Following a thorough discussion of such examples, let us define “expressions” — (words in +,- ,.,/, radical,x,y,z, etc), and then define equations as relationships between expressions. And the let us LIE! a function is an equation in which one side is y, and the other side is an expression in x. TELL STUDENTS THAT IT IS A LIE, but explain to them that
it is an operational definition.

Then after weeks and weeks of algebraic examples of rational, trig, exponential, logarithmic examples, discuss functions as a relationship between two sets so that for each x here is a unique y.

Abstraction can follow easily from example.

I had forgotten the distinction between relation and function. Thanks for pointing that out. Functions are a sub-set of relations which passes the vertical test. Both can be described as abstractions of mathematical expressions (though relations appear to have even looser constraints than that, i.e. just a list of ordered pairs).

I’d love to be able to say that relations report data, and functions extrapolate further data based on the relation, but that just doesn’t seem to cut it, either. Can you recommend any further reading for me?

Walt:
Primarily, I didn’t grasp the problem solved or question answered by functions. I didn’t have a peg on which to hang the hat. The notation, by itself, was not the problem. It was translating it back into English, actually my inability to do so, that kept me back.
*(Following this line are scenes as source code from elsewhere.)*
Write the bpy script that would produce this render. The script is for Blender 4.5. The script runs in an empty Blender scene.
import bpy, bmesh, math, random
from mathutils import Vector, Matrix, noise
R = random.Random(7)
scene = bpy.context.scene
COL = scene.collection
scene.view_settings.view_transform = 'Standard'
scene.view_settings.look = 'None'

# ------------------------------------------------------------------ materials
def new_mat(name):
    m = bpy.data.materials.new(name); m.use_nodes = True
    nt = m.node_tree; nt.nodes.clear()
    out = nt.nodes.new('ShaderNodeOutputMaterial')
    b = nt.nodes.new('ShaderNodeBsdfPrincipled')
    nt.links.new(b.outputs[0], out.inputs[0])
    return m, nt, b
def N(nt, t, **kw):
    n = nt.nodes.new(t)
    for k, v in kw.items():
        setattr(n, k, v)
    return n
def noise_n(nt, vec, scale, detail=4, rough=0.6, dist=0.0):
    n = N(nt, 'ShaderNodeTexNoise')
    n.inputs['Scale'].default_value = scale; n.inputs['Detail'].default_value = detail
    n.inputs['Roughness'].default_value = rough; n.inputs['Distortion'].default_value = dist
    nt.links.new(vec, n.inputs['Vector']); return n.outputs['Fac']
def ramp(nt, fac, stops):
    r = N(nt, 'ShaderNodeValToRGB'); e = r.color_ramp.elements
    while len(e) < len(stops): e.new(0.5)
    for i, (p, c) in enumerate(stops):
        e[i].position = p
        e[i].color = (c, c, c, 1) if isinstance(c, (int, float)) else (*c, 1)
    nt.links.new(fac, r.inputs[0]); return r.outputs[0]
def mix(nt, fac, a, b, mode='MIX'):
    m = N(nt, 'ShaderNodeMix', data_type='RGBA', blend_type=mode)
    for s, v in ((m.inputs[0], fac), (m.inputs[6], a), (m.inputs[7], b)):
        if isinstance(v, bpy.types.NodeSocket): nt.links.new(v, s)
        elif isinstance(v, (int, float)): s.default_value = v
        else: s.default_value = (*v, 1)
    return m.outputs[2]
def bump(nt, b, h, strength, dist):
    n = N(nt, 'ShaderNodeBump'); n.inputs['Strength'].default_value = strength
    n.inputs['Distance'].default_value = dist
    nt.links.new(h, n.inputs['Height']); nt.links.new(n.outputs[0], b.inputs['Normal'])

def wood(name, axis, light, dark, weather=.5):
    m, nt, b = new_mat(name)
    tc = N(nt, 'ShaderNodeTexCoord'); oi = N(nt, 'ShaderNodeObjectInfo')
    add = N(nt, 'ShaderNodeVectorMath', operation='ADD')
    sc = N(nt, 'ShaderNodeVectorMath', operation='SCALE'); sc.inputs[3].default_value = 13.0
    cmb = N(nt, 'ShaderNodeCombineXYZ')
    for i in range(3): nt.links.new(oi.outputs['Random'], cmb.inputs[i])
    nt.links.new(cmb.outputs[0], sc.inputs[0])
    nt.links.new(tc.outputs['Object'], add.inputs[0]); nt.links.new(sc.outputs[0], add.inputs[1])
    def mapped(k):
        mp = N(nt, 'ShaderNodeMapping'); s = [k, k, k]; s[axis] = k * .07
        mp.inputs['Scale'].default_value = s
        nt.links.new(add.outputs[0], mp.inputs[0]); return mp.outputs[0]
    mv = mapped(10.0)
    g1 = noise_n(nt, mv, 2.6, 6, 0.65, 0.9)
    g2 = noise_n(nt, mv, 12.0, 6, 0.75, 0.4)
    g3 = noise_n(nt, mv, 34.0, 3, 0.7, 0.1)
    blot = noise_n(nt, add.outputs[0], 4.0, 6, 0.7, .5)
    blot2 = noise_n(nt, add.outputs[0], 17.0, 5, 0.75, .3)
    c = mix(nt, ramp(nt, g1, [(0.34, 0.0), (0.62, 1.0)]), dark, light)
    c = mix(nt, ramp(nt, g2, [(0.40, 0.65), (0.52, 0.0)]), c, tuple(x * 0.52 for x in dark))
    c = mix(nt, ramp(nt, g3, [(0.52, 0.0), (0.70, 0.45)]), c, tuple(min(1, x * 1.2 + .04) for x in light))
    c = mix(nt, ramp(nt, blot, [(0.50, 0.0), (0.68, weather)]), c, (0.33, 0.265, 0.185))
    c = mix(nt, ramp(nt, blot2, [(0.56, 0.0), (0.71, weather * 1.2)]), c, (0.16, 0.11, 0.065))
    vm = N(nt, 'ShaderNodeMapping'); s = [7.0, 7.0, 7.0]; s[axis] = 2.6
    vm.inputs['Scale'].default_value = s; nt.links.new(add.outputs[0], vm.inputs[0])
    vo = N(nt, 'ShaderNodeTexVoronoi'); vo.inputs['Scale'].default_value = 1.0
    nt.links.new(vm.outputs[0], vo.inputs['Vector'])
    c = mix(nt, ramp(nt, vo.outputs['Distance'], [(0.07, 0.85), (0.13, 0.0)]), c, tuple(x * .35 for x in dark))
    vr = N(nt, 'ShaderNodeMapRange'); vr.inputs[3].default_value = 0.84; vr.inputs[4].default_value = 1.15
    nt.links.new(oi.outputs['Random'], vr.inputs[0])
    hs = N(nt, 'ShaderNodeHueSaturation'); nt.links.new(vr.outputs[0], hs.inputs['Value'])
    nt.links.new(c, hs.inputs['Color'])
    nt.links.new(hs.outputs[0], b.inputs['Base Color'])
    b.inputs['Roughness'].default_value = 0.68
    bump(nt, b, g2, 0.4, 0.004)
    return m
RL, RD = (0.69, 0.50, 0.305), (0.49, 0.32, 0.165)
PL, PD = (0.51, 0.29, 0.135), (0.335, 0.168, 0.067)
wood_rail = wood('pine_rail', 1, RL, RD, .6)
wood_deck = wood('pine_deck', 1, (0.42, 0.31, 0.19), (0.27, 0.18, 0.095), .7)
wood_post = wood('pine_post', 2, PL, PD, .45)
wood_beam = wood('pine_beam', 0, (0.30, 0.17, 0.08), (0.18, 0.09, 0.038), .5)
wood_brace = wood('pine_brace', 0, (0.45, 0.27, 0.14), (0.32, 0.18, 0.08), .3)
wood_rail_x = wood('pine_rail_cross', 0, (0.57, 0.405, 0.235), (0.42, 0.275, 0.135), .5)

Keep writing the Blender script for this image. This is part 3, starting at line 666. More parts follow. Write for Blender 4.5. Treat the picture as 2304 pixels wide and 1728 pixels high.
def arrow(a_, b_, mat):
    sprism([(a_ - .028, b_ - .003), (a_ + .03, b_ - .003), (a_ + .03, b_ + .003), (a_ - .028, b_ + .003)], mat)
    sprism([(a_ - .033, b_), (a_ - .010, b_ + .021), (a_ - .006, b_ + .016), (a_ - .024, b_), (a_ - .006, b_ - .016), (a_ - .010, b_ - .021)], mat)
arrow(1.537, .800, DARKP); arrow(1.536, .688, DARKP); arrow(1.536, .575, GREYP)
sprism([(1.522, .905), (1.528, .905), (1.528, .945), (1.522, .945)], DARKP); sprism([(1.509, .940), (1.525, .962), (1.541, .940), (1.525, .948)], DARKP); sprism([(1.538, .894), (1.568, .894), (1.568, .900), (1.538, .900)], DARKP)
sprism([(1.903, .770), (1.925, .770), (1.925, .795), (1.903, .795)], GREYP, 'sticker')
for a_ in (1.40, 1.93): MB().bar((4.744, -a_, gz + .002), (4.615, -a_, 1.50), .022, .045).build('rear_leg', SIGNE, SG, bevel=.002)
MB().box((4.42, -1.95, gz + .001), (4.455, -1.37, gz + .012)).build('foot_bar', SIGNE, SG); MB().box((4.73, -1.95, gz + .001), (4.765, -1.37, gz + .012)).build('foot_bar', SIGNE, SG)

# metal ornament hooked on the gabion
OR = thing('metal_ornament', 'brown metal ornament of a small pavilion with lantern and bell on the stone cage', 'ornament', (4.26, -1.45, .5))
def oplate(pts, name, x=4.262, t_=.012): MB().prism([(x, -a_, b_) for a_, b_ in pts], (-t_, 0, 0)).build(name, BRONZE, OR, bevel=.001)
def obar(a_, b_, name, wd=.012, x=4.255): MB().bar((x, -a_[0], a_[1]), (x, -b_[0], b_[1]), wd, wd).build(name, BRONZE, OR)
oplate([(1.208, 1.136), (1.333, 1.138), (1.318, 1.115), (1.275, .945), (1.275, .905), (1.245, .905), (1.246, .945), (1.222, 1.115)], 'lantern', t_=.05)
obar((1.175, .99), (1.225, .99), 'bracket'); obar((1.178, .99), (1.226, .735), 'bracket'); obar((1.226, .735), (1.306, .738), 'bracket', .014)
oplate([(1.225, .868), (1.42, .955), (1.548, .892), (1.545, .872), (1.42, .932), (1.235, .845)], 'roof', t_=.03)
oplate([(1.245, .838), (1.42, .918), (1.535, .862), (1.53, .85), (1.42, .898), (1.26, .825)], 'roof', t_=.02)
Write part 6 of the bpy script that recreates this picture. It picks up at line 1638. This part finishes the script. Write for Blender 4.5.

The introduction of functions appears to be a point where mathematical syntax diverges from lingual expression enough to make it a hang up for literary types like me.

The idea of `function’ is nothing trivial. I am not even sure why it is introduced so early in such abstract terms. Before the 20th century there was no abstract notion of mappings, an d words like `function’ (or its translation in French or German) generally meant something like a locally defined analytic function, that is something given locally by a power series. Riemann surfaces were invented as a way of coping with multivalued functions (it’s normal to teach pre-calculus students something going under some silly name such as the `vertical line test’ that says a function cannot be multivalued - but mathematicians use multivalued functions all the time - this is essentially what a closed differential one-form that is not exact is) and it was only after an adequate global geometric language was found that the modern abstract notion of function was formalized in the way we know it now. My point is that the way we talk about functions, even to pre-calculus students, is informed by the categorical/functorial point of view, which is rather sophisticated (at least we don’t say `epimorphism’ to pre-calc students). What’s insane is that we are teaching folks what is a function who have not yet first mastered manipulations with polynomials and trigonometric functions (by the way, to treat the latter in any kind of adequate way without using calculus, it is necessary to present quite a lot of elementary geometry which the typical pre-calc student has not seen at all because of the atrophied presence of plane geometry in the standard curriculum - the power series definition is unmotivated and computationally useless (at least at first) - and differential equations aren’t available - so one has to speak directly in terms of angles - this suffices to define the trigonometric functions - but how to compute them? the work is quite serious, even if to us now it seems easy). Moreover, the abstract notion of `function’ is wholly unmotivated. Why should a student care?